╭─ Material provided
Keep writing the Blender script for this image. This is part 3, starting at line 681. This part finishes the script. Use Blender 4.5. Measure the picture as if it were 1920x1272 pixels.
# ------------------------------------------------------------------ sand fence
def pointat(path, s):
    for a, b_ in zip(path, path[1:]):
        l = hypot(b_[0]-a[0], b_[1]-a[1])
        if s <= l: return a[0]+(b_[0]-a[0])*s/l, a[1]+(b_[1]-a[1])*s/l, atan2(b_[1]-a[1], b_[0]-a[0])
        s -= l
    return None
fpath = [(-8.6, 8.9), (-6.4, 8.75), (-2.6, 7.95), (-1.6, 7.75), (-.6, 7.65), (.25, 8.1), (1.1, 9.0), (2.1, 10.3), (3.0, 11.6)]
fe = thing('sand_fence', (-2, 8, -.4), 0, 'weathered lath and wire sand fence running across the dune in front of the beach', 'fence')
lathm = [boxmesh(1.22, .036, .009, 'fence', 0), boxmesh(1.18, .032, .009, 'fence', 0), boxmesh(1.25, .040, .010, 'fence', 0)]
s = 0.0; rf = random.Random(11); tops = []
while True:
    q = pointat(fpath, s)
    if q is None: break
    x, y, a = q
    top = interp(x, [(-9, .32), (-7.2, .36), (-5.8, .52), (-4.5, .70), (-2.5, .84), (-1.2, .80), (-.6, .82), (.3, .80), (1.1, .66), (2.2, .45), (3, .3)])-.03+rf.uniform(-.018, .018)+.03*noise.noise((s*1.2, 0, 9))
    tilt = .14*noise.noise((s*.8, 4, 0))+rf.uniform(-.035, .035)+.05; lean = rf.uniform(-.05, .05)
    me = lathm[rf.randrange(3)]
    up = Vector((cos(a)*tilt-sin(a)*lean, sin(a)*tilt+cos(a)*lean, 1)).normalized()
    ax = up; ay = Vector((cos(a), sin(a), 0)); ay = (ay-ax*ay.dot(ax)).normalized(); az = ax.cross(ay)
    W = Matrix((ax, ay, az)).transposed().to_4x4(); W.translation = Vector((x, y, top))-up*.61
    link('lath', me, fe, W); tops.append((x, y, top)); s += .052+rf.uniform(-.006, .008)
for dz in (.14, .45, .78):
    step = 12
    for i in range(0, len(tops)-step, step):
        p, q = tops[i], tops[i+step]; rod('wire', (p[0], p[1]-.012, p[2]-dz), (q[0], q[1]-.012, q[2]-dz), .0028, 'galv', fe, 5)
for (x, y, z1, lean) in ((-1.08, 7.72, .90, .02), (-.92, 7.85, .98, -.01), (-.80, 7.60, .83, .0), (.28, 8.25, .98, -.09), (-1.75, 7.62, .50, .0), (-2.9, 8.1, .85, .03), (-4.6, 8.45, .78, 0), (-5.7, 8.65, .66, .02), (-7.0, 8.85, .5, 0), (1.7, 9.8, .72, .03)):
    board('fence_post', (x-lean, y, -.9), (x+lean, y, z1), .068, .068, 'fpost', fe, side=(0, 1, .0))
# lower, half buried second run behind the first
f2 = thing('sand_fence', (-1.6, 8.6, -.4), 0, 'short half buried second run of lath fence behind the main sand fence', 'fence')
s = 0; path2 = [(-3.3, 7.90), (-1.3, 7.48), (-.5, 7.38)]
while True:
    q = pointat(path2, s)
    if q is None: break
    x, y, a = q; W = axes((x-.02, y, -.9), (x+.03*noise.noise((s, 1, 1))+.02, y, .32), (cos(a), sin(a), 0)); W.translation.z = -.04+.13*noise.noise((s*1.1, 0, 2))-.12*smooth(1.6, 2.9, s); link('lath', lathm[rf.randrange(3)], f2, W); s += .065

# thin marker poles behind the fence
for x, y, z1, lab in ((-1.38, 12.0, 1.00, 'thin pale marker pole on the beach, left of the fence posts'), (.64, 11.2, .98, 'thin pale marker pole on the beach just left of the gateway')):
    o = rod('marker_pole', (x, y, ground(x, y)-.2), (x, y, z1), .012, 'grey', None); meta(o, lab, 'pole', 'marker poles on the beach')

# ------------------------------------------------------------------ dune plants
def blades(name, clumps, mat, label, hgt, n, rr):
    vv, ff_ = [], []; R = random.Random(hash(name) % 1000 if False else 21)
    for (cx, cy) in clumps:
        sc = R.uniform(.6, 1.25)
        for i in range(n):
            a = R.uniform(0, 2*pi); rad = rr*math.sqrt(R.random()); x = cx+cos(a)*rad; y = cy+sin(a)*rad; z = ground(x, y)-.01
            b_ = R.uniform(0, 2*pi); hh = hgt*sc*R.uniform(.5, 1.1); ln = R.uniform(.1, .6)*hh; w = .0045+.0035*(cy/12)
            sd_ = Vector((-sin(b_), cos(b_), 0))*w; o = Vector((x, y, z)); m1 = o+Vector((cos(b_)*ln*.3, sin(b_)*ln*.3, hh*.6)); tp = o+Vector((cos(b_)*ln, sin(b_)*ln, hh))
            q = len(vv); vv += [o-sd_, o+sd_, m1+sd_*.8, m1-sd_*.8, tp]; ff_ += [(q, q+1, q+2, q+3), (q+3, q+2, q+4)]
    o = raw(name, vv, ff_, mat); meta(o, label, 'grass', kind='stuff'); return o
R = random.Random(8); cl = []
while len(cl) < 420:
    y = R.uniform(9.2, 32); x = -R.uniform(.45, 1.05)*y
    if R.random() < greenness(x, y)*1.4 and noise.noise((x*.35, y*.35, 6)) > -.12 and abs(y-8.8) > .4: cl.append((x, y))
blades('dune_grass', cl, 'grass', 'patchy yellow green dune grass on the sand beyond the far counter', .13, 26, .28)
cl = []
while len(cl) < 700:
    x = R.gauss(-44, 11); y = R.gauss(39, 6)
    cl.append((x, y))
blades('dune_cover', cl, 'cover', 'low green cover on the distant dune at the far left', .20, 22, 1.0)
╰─
Direction. Repeat the material in full, exactly as it stands.

Solution to this problem.
Keep writing the Blender script for this image. This is part 3, starting at line 681. This part finishes the script. Use Blender 4.5. Measure the picture as if it were 1920x1272 pixels.
# ------------------------------------------------------------------ sand fence
def pointat(path, s):
    for a, b_ in zip(path, path[1:]):
        l = hypot(b_[0]-a[0], b_[1]-a[1])
        if s <= l: return a[0]+(b_[0]-a[0])*s/l, a[1]+(b_[1]-a[1])*s/l, atan2(b_[1]-a[1], b_[0]-a[0])
        s -= l
    return None
fpath = [(-8.6, 8.9), (-6.4, 8.75), (-2.6, 7.95), (-1.6, 7.75), (-.6, 7.65), (.25, 8.1), (1.1, 9.0), (2.1, 10.3), (3.0, 11.6)]
fe = thing('sand_fence', (-2, 8, -.4), 0, 'weathered lath and wire sand fence running across the dune in front of the beach', 'fence')
lathm = [boxmesh(1.22, .036, .009, 'fence', 0), boxmesh(1.18, .032, .009, 'fence', 0), boxmesh(1.25, .040, .010, 'fence', 0)]
s = 0.0; rf = random.Random(11); tops = []
while True:
    q = pointat(fpath, s)
    if q is None: break
    x, y, a = q
    top = interp(x, [(-9, .32), (-7.2, .36), (-5.8, .52), (-4.5, .70), (-2.5, .84), (-1.2, .80), (-.6, .82), (.3, .80), (1.1, .66), (2.2, .45), (3, .3)])-.03+rf.uniform(-.018, .018)+.03*noise.noise((s*1.2, 0, 9))
    tilt = .14*noise.noise((s*.8, 4, 0))+rf.uniform(-.035, .035)+.05; lean = rf.uniform(-.05, .05)
    me = lathm[rf.randrange(3)]
    up = Vector((cos(a)*tilt-sin(a)*lean, sin(a)*tilt+cos(a)*lean, 1)).normalized()
    ax = up; ay = Vector((cos(a), sin(a), 0)); ay = (ay-ax*ay.dot(ax)).normalized(); az = ax.cross(ay)
    W = Matrix((ax, ay, az)).transposed().to_4x4(); W.translation = Vector((x, y, top))-up*.61
    link('lath', me, fe, W); tops.append((x, y, top)); s += .052+rf.uniform(-.006, .008)
for dz in (.14, .45, .78):
    step = 12
    for i in range(0, len(tops)-step, step):
        p, q = tops[i], tops[i+step]; rod('wire', (p[0], p[1]-.012, p[2]-dz), (q[0], q[1]-.012, q[2]-dz), .0028, 'galv', fe, 5)
for (x, y, z1, lean) in ((-1.08, 7.72, .90, .02), (-.92, 7.85, .98, -.01), (-.80, 7.60, .83, .0), (.28, 8.25, .98, -.09), (-1.75, 7.62, .50, .0), (-2.9, 8.1, .85, .03), (-4.6, 8.45, .78, 0), (-5.7, 8.65, .66, .02), (-7.0, 8.85, .5, 0), (1.7, 9.8, .72, .03)):
    board('fence_post', (x-lean, y, -.9), (x+lean, y, z1), .068, .068, 'fpost', fe, side=(0, 1, .0))
# lower, half buried second run behind the first
f2 = thing('sand_fence', (-1.6, 8.6, -.4), 0, 'short half buried second run of lath fence behind the main sand fence', 'fence')
s = 0; path2 = [(-3.3, 7.90), (-1.3, 7.48), (-.5, 7.38)]
while True:
    q = pointat(path2, s)
    if q is None: break
    x, y, a = q; W = axes((x-.02, y, -.9), (x+.03*noise.noise((s, 1, 1))+.02, y, .32), (cos(a), sin(a), 0)); W.translation.z = -.04+.13*noise.noise((s*1.1, 0, 2))-.12*smooth(1.6, 2.9, s); link('lath', lathm[rf.randrange(3)], f2, W); s += .065

# thin marker poles behind the fence
for x, y, z1, lab in ((-1.38, 12.0, 1.00, 'thin pale marker pole on the beach, left of the fence posts'), (.64, 11.2, .98, 'thin pale marker pole on the beach just left of the gateway')):
    o = rod('marker_pole', (x, y, ground(x, y)-.2), (x, y, z1), .012, 'grey', None); meta(o, lab, 'pole', 'marker poles on the beach')

# ------------------------------------------------------------------ dune plants
def blades(name, clumps, mat, label, hgt, n, rr):
    vv, ff_ = [], []; R = random.Random(hash(name) % 1000 if False else 21)
    for (cx, cy) in clumps:
        sc = R.uniform(.6, 1.25)
        for i in range(n):
            a = R.uniform(0, 2*pi); rad = rr*math.sqrt(R.random()); x = cx+cos(a)*rad; y = cy+sin(a)*rad; z = ground(x, y)-.01
            b_ = R.uniform(0, 2*pi); hh = hgt*sc*R.uniform(.5, 1.1); ln = R.uniform(.1, .6)*hh; w = .0045+.0035*(cy/12)
            sd_ = Vector((-sin(b_), cos(b_), 0))*w; o = Vector((x, y, z)); m1 = o+Vector((cos(b_)*ln*.3, sin(b_)*ln*.3, hh*.6)); tp = o+Vector((cos(b_)*ln, sin(b_)*ln, hh))
            q = len(vv); vv += [o-sd_, o+sd_, m1+sd_*.8, m1-sd_*.8, tp]; ff_ += [(q, q+1, q+2, q+3), (q+3, q+2, q+4)]
    o = raw(name, vv, ff_, mat); meta(o, label, 'grass', kind='stuff'); return o
R = random.Random(8); cl = []
while len(cl) < 420:
    y = R.uniform(9.2, 32); x = -R.uniform(.45, 1.05)*y
    if R.random() < greenness(x, y)*1.4 and noise.noise((x*.35, y*.35, 6)) > -.12 and abs(y-8.8) > .4: cl.append((x, y))
blades('dune_grass', cl, 'grass', 'patchy yellow green dune grass on the sand beyond the far counter', .13, 26, .28)
cl = []
while len(cl) < 700:
    x = R.gauss(-44, 11); y = R.gauss(39, 6)
    cl.append((x, y))
blades('dune_cover', cl, 'cover', 'low green cover on the distant dune at the far left', .20, 22, 1.0)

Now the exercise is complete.